++++ INFORMATION PROVIDED
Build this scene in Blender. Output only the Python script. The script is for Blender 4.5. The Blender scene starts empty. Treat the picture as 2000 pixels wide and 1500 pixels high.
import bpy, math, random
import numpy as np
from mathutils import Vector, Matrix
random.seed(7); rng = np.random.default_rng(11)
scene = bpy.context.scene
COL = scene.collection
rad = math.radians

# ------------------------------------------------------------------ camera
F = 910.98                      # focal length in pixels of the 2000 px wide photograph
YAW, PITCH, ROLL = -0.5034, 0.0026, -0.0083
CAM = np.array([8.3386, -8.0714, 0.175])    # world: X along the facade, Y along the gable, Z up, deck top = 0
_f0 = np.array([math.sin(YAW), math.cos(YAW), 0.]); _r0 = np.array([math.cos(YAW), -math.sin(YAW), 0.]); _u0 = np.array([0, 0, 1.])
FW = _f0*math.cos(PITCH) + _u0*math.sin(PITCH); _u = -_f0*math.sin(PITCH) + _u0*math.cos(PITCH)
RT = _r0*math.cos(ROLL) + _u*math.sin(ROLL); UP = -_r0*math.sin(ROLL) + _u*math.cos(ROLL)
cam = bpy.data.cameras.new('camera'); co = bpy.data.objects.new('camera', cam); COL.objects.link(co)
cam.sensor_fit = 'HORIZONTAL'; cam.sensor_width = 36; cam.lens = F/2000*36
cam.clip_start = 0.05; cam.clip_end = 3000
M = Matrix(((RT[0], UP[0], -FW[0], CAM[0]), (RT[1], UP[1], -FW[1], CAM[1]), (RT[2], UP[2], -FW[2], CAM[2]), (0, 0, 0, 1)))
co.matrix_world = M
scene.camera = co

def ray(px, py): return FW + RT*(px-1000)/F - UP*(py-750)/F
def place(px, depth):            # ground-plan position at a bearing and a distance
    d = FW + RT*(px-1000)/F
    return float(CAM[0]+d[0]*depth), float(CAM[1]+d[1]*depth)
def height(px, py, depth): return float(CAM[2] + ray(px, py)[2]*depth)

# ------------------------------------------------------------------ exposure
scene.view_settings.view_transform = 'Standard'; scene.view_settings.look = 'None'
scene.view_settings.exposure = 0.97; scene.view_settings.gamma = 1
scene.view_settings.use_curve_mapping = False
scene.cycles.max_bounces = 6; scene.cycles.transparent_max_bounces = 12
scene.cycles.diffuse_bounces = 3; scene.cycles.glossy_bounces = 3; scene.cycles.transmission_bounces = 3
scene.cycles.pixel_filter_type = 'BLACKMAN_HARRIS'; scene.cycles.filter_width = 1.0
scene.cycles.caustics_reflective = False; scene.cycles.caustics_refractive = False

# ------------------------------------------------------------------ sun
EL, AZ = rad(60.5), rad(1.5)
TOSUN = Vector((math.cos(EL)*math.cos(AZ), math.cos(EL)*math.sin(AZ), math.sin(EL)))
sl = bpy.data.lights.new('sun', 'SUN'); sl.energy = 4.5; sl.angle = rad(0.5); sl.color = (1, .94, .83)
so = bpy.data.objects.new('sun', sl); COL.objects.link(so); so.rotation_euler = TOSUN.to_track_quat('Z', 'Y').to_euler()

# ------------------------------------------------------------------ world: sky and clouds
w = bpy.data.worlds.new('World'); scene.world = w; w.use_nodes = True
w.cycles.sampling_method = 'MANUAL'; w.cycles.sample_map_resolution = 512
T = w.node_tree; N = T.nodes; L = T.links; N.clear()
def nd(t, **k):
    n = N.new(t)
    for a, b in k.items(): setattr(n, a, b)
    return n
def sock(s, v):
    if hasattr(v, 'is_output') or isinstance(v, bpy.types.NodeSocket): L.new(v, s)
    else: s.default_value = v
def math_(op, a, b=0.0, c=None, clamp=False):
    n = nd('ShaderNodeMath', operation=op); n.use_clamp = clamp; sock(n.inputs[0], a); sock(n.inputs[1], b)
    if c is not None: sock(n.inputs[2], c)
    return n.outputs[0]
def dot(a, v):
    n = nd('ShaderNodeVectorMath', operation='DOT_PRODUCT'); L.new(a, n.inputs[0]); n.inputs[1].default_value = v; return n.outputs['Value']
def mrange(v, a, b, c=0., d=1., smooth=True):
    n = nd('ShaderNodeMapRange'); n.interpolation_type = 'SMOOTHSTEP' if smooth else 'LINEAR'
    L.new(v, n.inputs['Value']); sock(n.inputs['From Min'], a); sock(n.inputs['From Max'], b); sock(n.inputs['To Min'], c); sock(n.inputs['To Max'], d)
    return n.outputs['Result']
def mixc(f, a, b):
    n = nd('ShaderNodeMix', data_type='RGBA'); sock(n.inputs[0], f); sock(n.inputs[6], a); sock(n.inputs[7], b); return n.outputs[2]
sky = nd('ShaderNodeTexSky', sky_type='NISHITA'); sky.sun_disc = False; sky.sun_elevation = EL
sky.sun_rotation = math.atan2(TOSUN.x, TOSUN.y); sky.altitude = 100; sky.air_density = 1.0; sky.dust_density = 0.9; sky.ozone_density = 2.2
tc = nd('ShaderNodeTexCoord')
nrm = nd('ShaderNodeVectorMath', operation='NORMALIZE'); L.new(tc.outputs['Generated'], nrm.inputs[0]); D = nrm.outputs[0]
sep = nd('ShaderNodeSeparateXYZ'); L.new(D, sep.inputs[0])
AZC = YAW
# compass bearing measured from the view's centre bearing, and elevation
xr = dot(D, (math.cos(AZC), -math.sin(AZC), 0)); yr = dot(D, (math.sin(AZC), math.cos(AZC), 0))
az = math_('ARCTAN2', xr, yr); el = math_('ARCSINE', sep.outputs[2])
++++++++
EXERCISE:
Show each line of the data that contains the string "wide".

RESPONSE:
Build this scene in Blender. Output only the Python script. The script is for Blender 4.5. The Blender scene starts empty. Treat the picture as 2000 pixels wide and 1500 pixels high.
F = 910.98                      # focal length in pixels of the 2000 px wide photograph